August 21, 2025
Hot Take: Most companies are adopting AI to check boxes, not solve real problems

Sean Hiss

Sean Hiss, a GTM Strategy Advisor, shares his perspective on AI Implementation. With nearly two decades scaling GTM function across companies from hypergrowth startups to Fortune 500 enterprises—Sean has been on the front lines of implementing new technologies and operational frameworks. Having guided organizations through scaling challenges and technology adoptions, he has unique insight into the gap between AI's transformative potential and the checkbox-driven implementations that often fall short of meaningful business impact.
🌶️ Hot Take: Most companies are adopting AI to check boxes, not solve real problems
The AI Elephant in the Room: Breaking Free from Checkbox Implementation to Drive Real Growth
AI is transforming GTM operations with predictive lead scoring, personalized content generation, and intelligent account prioritization. The potential is undeniable.
But there's an elephant in the room: the pressure to adopt AI tools to check boxes rather than solve real business problems.
The Checkbox Trap
Every board meeting has the implicit question: "What AI tools did you implement?" Teams rush to deploy AI sales coaching platforms nobody uses, content generators producing generic output or people with seven fingers, and prospecting tools automating bad processes.
However, recent market research suggests that only about a quarter of GTM leaders see meaningful ROI from AI investments. The gap isn't necessarily in AI's capabilities, but rather it's in implementation strategy.
The Hidden Implementation Reality
AI implementations require first and foremost a “real” business need or opportunity to do something. From there, its data cleanup, workflow redesign, and team enablement. However, when driven by external pressure rather than strategy, teams tend to underestimate these requirements, leading to “check the box” results.
The Strategic Opportunity
Winning companies are going to use AI to create unreplicable capabilities—hyper-personalized account research, predictive stack recommendations, composable software discovery, among any number of other use cases.
This requires "AI-smart" thinking: Is there a meaningful business, process or capability gap here and can AI truly create a competitive advantage?

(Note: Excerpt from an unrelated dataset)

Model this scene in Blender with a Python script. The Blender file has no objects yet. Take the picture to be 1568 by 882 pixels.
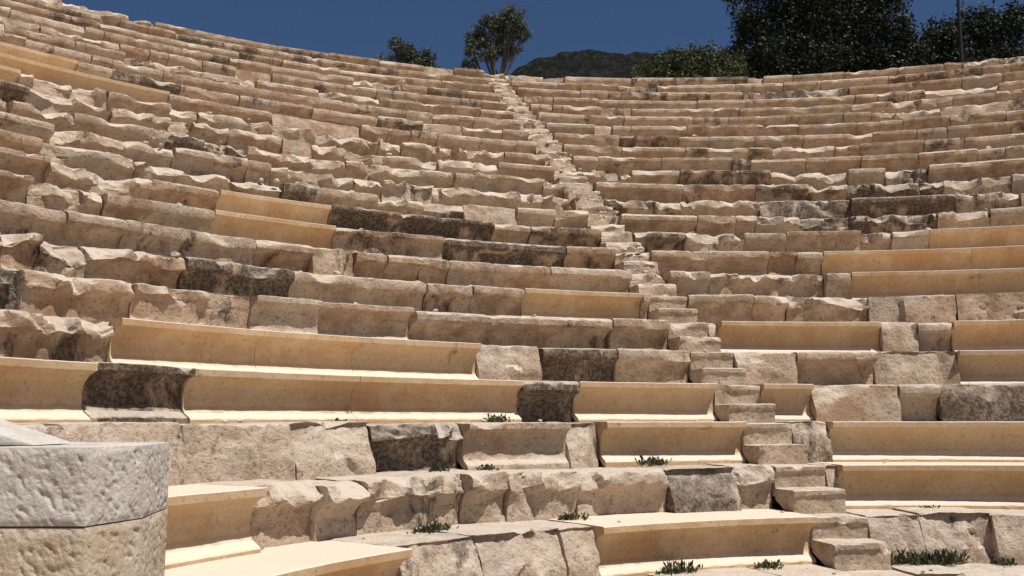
import bpy, bmesh, math, numpy as np
from mathutils import Vector
rng=np.random.default_rng(44)
# ------------------------------------------------------------------ layout
EYE=1.72
CX,CY=4.054,3.272          # centre of the orchestra
R0,DR,H=5.892,0.670,0.42   # first row radius, row depth, row height
Z0=EYE-0.863               # top of row 0
TS=-0.2251                 # bearing of the stairway (from +Y, clockwise)
SW=0.55                    # stairway width
KT=23
# ------------------------------------------------------------------ noise
def _h(ix,iy,iz,seed):
    with np.errstate(over='ignore'):
        h=(ix.astype(np.uint32)*np.uint32(374761393))^(iy.astype(np.uint32)*np.uint32(668265263))^(iz.astype(np.uint32)*np.uint32(2147483647))^np.uint32(seed*974634777&0xffffffff)
        h=(h^(h>>np.uint32(13)))*np.uint32(1274126177)
        h=(h^(h>>np.uint32(16)))*np.uint32(2246822519)
        h=h^(h>>np.uint32(15))
    return h.astype(np.float64)/4294967295.0*2-1
def vnoise(p,seed=0):
    f=np.floor(p); i=f.astype(np.int64); w=p-f; w=w*w*(3-2*w)
    out=0
    for a in (0,1):
        wa=w[:,0] if a else 1-w[:,0]
        for b in (0,1):
            wb=w[:,1] if b else 1-w[:,1]
            for c in (0,1):
                wc=w[:,2] if c else 1-w[:,2]
                out=out+wa*wb*wc*_h(i[:,0]+a+10000,i[:,1]+b+10000,i[:,2]+c+10000,seed)
    return out
def fbm(p,sc,octv,seed=0,gain=0.5):
    o=0;a=1.0;tot=0
    for j in range(octv):
        o=o+a*vnoise(p*sc*(2.03**j)+j*17.3,seed+j); tot+=a; a*=gain
    return o/tot
# ------------------------------------------------------------------ mesh helpers
class Acc:
    def __init__(s): s.v=[];s.f=[];s.c=[];s.n=0
    def grid(s,P,col,flip=False):
        a,b=P.shape[:2]
        s.v.append(P.reshape(-1,3)); s.c.append(np.tile(np.array(col,float),(a*b,1)))
        idx=np.arange(a*b).reshape(a,b)+s.n
        q=np.stack([idx[:-1,:-1],idx[1:,:-1],idx[1:,1:],idx[:-1,1:]],-1).reshape(-1,4)
        if flip: q=q[:,::-1]
        s.f.append(q); s.n+=a*b
def mkmesh(name,V,Fq,mat,col=None,smooth=True,parent=None,sharp=None):
    V=np.asarray(V,float);Fq=np.asarray(Fq); m=Fq.shape[1]
    me=bpy.data.meshes.new(name)
    me.vertices.add(len(V)); me.vertices.foreach_set('co',V.ravel().astype(np.float32))
    me.loops.add(Fq.size); me.loops.foreach_set('vertex_index',Fq.ravel().astype(np.int32))
    me.polygons.add(len(Fq)); me.polygons.foreach_set('loop_start',(np.arange(len(Fq))*m).astype(np.int32))
    me.polygons.foreach_set('loop_total',np.full(len(Fq),m,np.int32))
    me.polygons.foreach_set('use_smooth',np.full(len(Fq),smooth))
    if col is not None:
        at=me.color_attributes.new('blk','FLOAT_COLOR','POINT')
        at.data.foreach_set('color',np.asarray(col,np.float32).ravel())
    me.update(calc_edges=True); me.validate()
    if sharp: me.set_sharp_from_angle(angle=math.radians(sharp))
    me.materials.append(mat)
    ob=bpy.data.objects.new(name,me); bpy.context.scene.collection.objects.link(ob)
    if parent: ob.parent=parent
    return ob
def empty(name):
    e=bpy.data.objects.new(name,None); bpy.context.scene.collection.objects.link(e); return e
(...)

The Framework for AI Success
Before any AI implementation, focus on strategic fit:
- What specific business outcome will this drive?
- Are we enhancing human capabilities or replacing broken processes?

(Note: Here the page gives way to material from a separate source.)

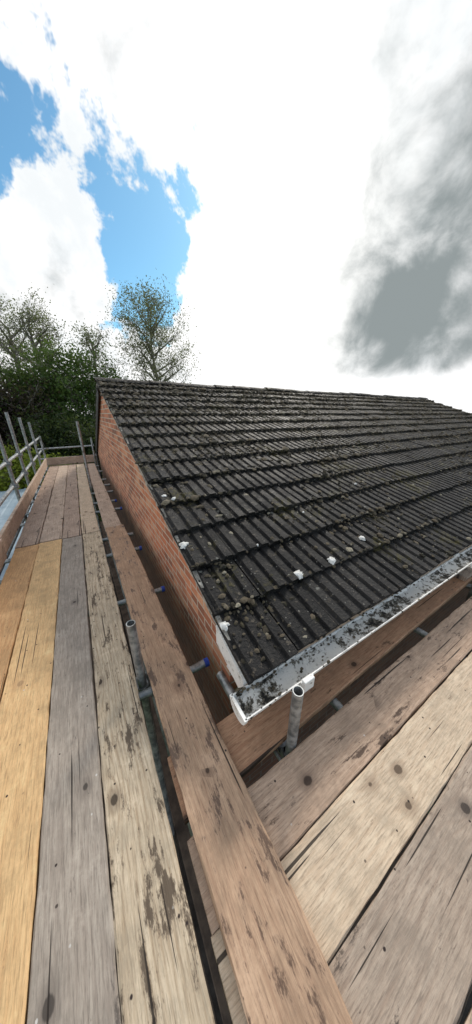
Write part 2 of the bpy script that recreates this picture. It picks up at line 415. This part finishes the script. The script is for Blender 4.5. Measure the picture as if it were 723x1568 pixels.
brn=wood('wood_brown',(.48,.375,.31),(.33,.25,.20),(.075,.048,.036),.57,7.,.3,speck=.96)
pale=wood('wood_pale',(.62,.54,.45),(.47,.39,.31),(.18,.125,.085),.64,8.,.3,speck=.97)
drk=wood('wood_dull',(.42,.365,.325),(.285,.24,.21),(.08,.062,.052),.60,9.,.35,speck=.965)
pink=wood('wood_pinkish',(.53,.45,.40),(.38,.305,.26),(.12,.085,.065),.60,10.,.35,speck=.95)
pink2=wood('wood_pink_grey',(.45,.37,.33),(.315,.25,.215),(.10,.073,.057),.58,11.,.35,speck=.95)
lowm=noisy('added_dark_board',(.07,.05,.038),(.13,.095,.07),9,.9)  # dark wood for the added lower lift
lb(-.748,-1.0,3.50,orange,seed=1)
lb(-.517,-1.2,3.52,yellow,seed=2,w=.228)
lb(-.290,-1.1,3.50,grey,seed=3,dx=-.004,w=.205)
lb(-.078,-1.1,3.53,weath,seed=4,w=.205)
lb(-.755,3.515,9.2,pink2,seed=5,dz=.006)
lb(-.520,3.535,9.2,pink,seed=6,dz=.004)
lb(-.300,3.515,9.2,pink2,seed=7,dz=.005,w=.205)
lb(-.085,3.545,9.2,pale,seed=8,dz=.003,w=.2)
lb(.200,-.45,3.49,inner,w=.226,dz=.042,seed=9,dx=.0)
lb(.190,3.45,9.1,pink,w=.215,dz=.004,seed=10)
def rb(x0,x1,yc,mat,w=.205,dz=0.,seed=0,dy=0.): return board('added_shade_board',(x0,yc),(x1,yc+dy),w,ZP+dz,mat,seed=seed)
rb(.075,2.95,.612,redb,w=.226,seed=11,dy=.055)
rb(2.82,6.7,.68,drk,w=.224,dz=.04,seed=12)
rb(.065,3.95,.352,brn,w=.209,seed=13)
rb(.06,3.95,.142,pale,w=.205,seed=14,dz=-.003)
rb(.06,3.95,-.078,drk,w=.215,seed=15)
rb(.06,3.95,-.303,pink,w=.215,seed=16,dz=-.002)
rb(.06,3.95,-.53,brn,w=.215,seed=17)
for i,yc in enumerate((.36,.13,-.10,-.33,-.56)): rb(3.97,7.9,yc,(brn,pink2,pale,drk,pink)[i],w=.22,seed=18+i)
for i,yc in enumerate((.62,.36,.13,-.10,-.33)): rb(7.92 if i else 6.72,11.8,yc,(drk,pink2,pale,brn,pink)[i],w=.22,seed=24+i)
board('toe_board',(-.885,-.6),(-.885,3.3),.22,ZP+.118,pink2,seed=30,standing=True,tilt=4)
board('toe_board',(-.90,3.32),(-.90,9.2),.22,ZP+.122,pink,seed=31,standing=True,tilt=3)
board('toe_board',(-.90,9.28),(.32,9.28),.22,ZP+.12,pink,seed=32,standing=True)
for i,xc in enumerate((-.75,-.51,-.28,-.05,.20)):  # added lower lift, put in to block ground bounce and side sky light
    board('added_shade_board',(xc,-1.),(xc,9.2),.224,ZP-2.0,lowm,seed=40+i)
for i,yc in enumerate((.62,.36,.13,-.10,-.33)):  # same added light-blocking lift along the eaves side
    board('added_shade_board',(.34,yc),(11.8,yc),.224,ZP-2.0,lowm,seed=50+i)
# ------------------------------------------------------------------ tubes
def pole(name,p0,p1,cap=None,r=.0242):
    V,F=tube_vf(Vector(p0)-Vector(p0),Vector(p1)-Vector(p0),r,r-.004)
    o=mesh_obj(name,V,F,m_steel,loc=p0)
    o.data.polygons.foreach_set('use_smooth',[True]*len(o.data.polygons))
    md=o.modifiers.new('e','EDGE_SPLIT'); md.split_angle=.7
    if cap:
        d=(Vector(p1)-Vector(p0)); ln=d.length; d.normalize()
        V,F=tube_vf(d*(ln-.026),d*(ln+.003),r+.0025); mesh_obj('end_cap',V,F,cap,o)
    return o
def coupler(p,ax=(0,0,1)):
    p=Vector(p); V,F=[],[]
    tube_vf((0,0,-.028),(0,0,.028),.034,.0245,14,V,F); tube_vf((-.028,.048,0),(.028,.048,0),.034,.0245,14,V,F)
    tube_vf((-.052,-.02,0),(-.052,.05,0),.009,None,8,V,F); tube_vf((-.02,.048,.05),(.035,.048,.05),.008,None,8,V,F)
    bv,bf=box_vf(-.03,.03,.015,.035,-.028,.028,len(V)); V+=bv;F+=bf
    bv,bf=box_vf(-.062,-.042,-.03,-.016,-.011,.011,len(V)); V+=bv;F+=bf
    o=mesh_obj('scaffold_coupler',V,F,m_steel,loc=p); return o
ZT=ZP-.038-.0245-.006
for i,(y,xe) in enumerate(((1.115,.455),(2.0,.425),(2.9,.41),(3.36,.40),(4.5,.42),(5.0,.40),(5.7,.42),(6.3,.43),(6.9,.41),(8.0,.42),(8.9,.40))):
    pole('scaffold_transom',(-1.05,y,ZT),(xe,y,ZT),m_blue if i in(0,1,2,4,5) else None)
for x,ye in((.96,.62),(1.916,.64),(2.9,.62),(4.6,.62),(6.3,.62),(8.,.62),(9.7,.62),(11.2,.62)):
    pole('scaffold_transom',(x,-.95,ZT),(x,ye,ZT))
ZL=ZT-.05
pole('scaffold_ledger',(.112,-.6,ZL),(.112,9.5,ZL)); pole('scaffold_ledger',(-.985,-.6,ZL),(-.985,9.6,ZL))
pole('scaffold_ledger',(.2,.43,ZL),(11.8,.43,ZL)); pole('scaffold_ledger',(.2,-.85,ZL),(11.8,-.85,ZL))
pole('scaffold_ledger',(.482,.60,ZT+.02),(.478,.985,ZT+.02))
for (x,y,zt) in((.0565,1.19,H-1.05),(.0565,6.1,H-.14),(.60,.483,H-1.097),(2.84,.50,ZP+.06)):
    pole('scaffold_pole',(x,y,0),(x+(-.01 if zt>5.5 else 0),y,zt), m_black if x>2 else None)
for (x,y,zt) in((-.935,2.0,H-.95),(-.94,5.0,H-.10),(-.94,6.05,H+.02),(-.94,7.2,H-.08),(-.94,8.4,H-.20)):
    pole('scaffold_pole',(x,y,0),(x-.04,y+.03,zt))
for x in(5.0,8.0,11.0):
    pole('scaffold_pole',(x,.50,0),(x,.50,ZP+.2)); 
for x in(1.4,5.,8.,11.): pole('scaffold_pole',(x,-.90,0),(x,-.90,ZP-.1))
pole('scaffold_pole',(-.94,9.45,0),(-.94,9.45,H-.6)); pole('scaffold_pole',(.35,9.45,0),(.35,9.45,H-.7))
pole('guard_rail',(-.995,3.2,H-.70),(-.995,9.7,H-.68)); pole('guard_rail',(-.995,3.0,H-1.06),(-.995,9.7,H-1.02))
pole('guard_rail',(-1.1,9.50,H-.98),(.40,9.50,H-.96)); pole('guard_rail',(-1.1,9.50,H-1.27),(.42,9.50,H-1.27))
for (y) in(5.0,6.05,7.2,8.4): 
    for z in(H-.70,H-1.05):
        o=coupler((-.955,y,z)); o.rotation_euler=(0,0,math.pi/2)
for p in((.0565,1.19,ZP-.11),(.60,.483,ZP-.115)): coupler(p)
# ------------------------------------------------------------------ ground & surroundings
def sheet(name,x0,x1,y0,y1,z,mat,n=1):
    V=[];F=[]
    for i in range(n+1):
        for j in range(n+1): V.append((x0+(x1-x0)*i/n,y0+(y1-y0)*j/n,z))
    for i in range(n):
        for j in range(n): F.append((i*(n+1)+j,(i+1)*(n+1)+j,(i+1)*(n+1)+j+1,i*(n+1)+j+1))
    return mesh_obj(name,V,F,mat)
sheet('ground',-900,900,-900,900,-.002,m_grass)
sheet('garden_path',-1.8,.49,-3,12,.006,m_pave)
sheet('flower_bed',.5,12.5,-3.,.89,.006,m_pave)
gar=empty('garage')
box('walls',-7.8,-2.0,6.2,14.3,0,2.55,m_brick,gar,0)
V=[];F=[];N=240
for i in range(N+1):
    x=-8.0+6.1*i/N; h=.03*(1 if (i%12) in(0,1,2) else 0)
    V+=[(x,6.0,2.62+h),(x,14.5,2.80+h)]
for i in range(N): F.append((2*i,2*i+2,2*i+3,2*i+1))
mesh_obj('ribbed_roof',V,F,m_metalroof,gar)
box('roof_edge',-8.02,-1.88,5.97,6.0,2.45,2.66,m_black,gar); box('roof_edge',-1.895,-1.865,6.0,14.5,2.45,2.70,m_black,gar)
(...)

- How will we define and measure success beyond adoption metrics?
- Do we have the organizational capacity to implement thoughtfully?

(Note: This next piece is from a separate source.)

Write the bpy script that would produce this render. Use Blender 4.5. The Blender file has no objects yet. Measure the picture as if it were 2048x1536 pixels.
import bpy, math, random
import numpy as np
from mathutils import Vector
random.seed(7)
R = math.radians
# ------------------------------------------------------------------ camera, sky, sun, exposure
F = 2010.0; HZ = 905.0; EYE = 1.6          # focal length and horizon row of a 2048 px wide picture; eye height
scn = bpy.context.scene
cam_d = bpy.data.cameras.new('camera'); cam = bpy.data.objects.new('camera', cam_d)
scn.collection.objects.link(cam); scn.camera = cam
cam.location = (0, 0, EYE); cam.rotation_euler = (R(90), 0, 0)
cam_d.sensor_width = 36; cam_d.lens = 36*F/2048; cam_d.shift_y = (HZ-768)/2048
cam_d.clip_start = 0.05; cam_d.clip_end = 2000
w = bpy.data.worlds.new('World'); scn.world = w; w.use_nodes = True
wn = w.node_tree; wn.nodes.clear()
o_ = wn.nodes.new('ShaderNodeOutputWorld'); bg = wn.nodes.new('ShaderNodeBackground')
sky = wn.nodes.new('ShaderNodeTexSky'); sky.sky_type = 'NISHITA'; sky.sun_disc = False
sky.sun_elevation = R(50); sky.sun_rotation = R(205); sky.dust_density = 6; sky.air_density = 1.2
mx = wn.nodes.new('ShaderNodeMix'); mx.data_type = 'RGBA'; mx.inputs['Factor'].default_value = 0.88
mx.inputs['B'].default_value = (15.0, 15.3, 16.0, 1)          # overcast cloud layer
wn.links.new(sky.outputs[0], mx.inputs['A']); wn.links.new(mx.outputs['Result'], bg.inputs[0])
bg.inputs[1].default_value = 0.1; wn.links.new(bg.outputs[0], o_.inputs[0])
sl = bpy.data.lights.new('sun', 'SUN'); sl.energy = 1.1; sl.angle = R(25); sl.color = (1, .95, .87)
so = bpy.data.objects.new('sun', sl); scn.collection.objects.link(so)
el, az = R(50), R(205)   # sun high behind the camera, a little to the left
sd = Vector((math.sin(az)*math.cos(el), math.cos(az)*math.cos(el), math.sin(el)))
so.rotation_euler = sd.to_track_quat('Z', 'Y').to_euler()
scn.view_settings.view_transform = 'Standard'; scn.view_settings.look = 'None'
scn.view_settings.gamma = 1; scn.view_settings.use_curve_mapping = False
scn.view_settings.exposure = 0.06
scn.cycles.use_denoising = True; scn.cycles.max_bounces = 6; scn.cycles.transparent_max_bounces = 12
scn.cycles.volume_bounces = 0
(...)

The most successful AI implementations start with clear problems and measurable goals, then find the right technology to solve them—not the other way around.
The Real Competitive Advantage
AI's transformative potential is real, but it requires strategic and operational discipline to unlock. The teams that resist checkbox pressure and focus on meaningful implementation will build competitive advantage while others chase AI trends.
Your investors want to see AI driving differentiated growth, not just operational efficiency. Give them both by being intentional about where and how you deploy this powerful technology.